Valerá a pena apostar num trabalho sério quando depois dos resultados ficamos estupefactos, com ar estupidificado perante a enormidade de aberrações e injustiças? Dá impressão que o importante nas nossas sociedades é iludir, ludibriar, corromper, mentir, assobiar para o ar, fingir, atender o telemóvel quando não se quer falar com ninguém.
As sociedades estão como estão e os seus valores são o que são. A hipocrisia reina em cada esquina num mundo de conspurcação badalhoca que nos coloca num baixo patamar dos seres vivos. Este ano, e mais uma vez, houve um festival onde tantas canções se apresentaram barulhentas e agressivas. A tatuagem da canção vencedora ganhou, canção escrita e interpretada por Loreen. Aliás, as previsões apontavam todas para a sua vitória. Aqui, não terá havido injustiça.
Nas prestações globais, não importou o valor das músicas como arte inspiradora, mas sim o aparato visual, a força do virtual, as extravagâncias em todos os segmentos, a pirotecnia gratuita, o vislumbre acutilante das mulheres, e homens, a mostrarem indecorosamente o corpo em movimentos esgalhados de lascívia cozinhados em sexualidade quase explícita.
O que nos espera o futuro? Que músicas iremos ter em futuros festivais? Onde está a harmonia dos instrumentos acústicos, como verdade sonora? O que se ouviu em abundância foram cacofonias agressivas que atordoaram os céus e os ares, ferindo e corroendo os melhores pensamentos, a luz que ilumina os espíritos.

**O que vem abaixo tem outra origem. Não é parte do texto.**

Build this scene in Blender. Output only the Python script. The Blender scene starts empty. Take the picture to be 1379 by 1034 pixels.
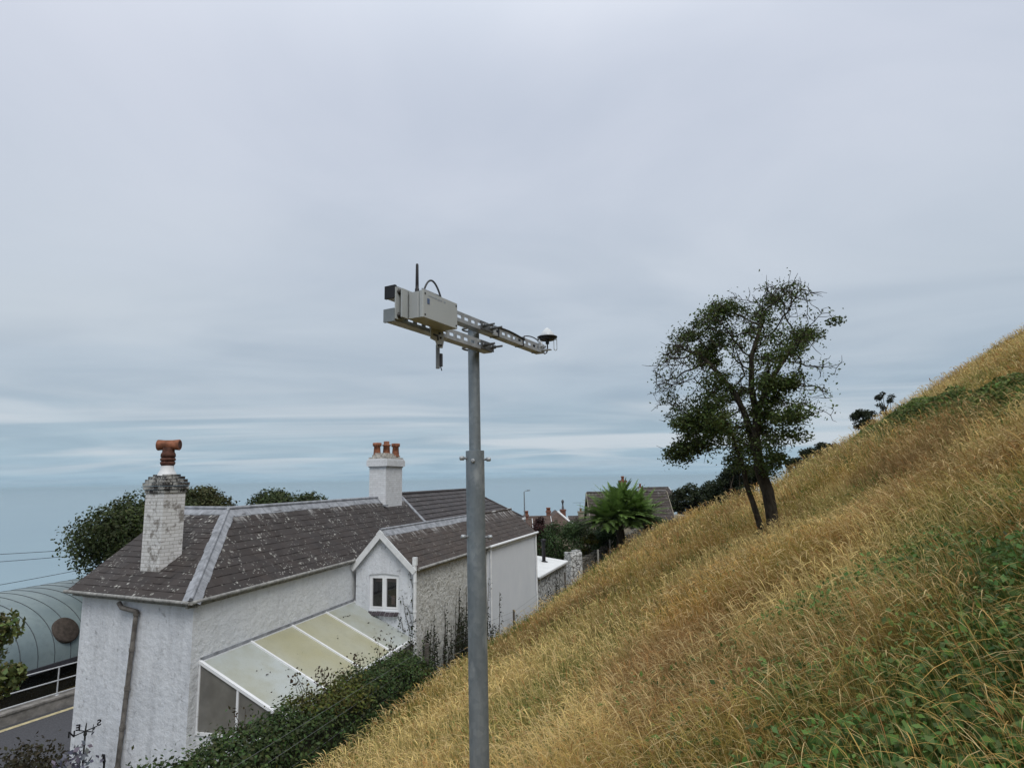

E o rugir furioso de algumas canções subiu em espiral apocalítica arrastando o público, ludibriando-o, embriagando-o, levando-o quase ao êxtase da loucura. Onde está a limpidez transbordante das belas melodias que vitaminam a luz da razão?
Decididamente os festivais são um logro, uma mentira, uma hipocrisia que conspurca as mentes e aliena os espíritos, uma sobrecarga de luzes e ruídos.
Estaremos a caminhar para a loucura estapafúrdica da demência coletiva?
Mimicat, a nossa cantora, foi a segunda canção concorrendo com o tema “Ai coração”. Ela e bailarinos apresentaram-se vestidos de vermelho, com garra e espírito de cabaré.
A canção é uma mistura burlesca de música portuguesa, jazz, música espanhola e latino-americana que teve uma prestação a merecer bem melhor pontuação, pela alegria contagiosa, pela coreografia alucinante, pela voz segura e afinada, pela simpatia, mas sobretudo pela paixão inebriante em representar Portugal. E ela puxou pelo público numa mescla de danças bem desenhadas que arrebataram a plateia e os milhões de portugueses espalhados pelo mundo.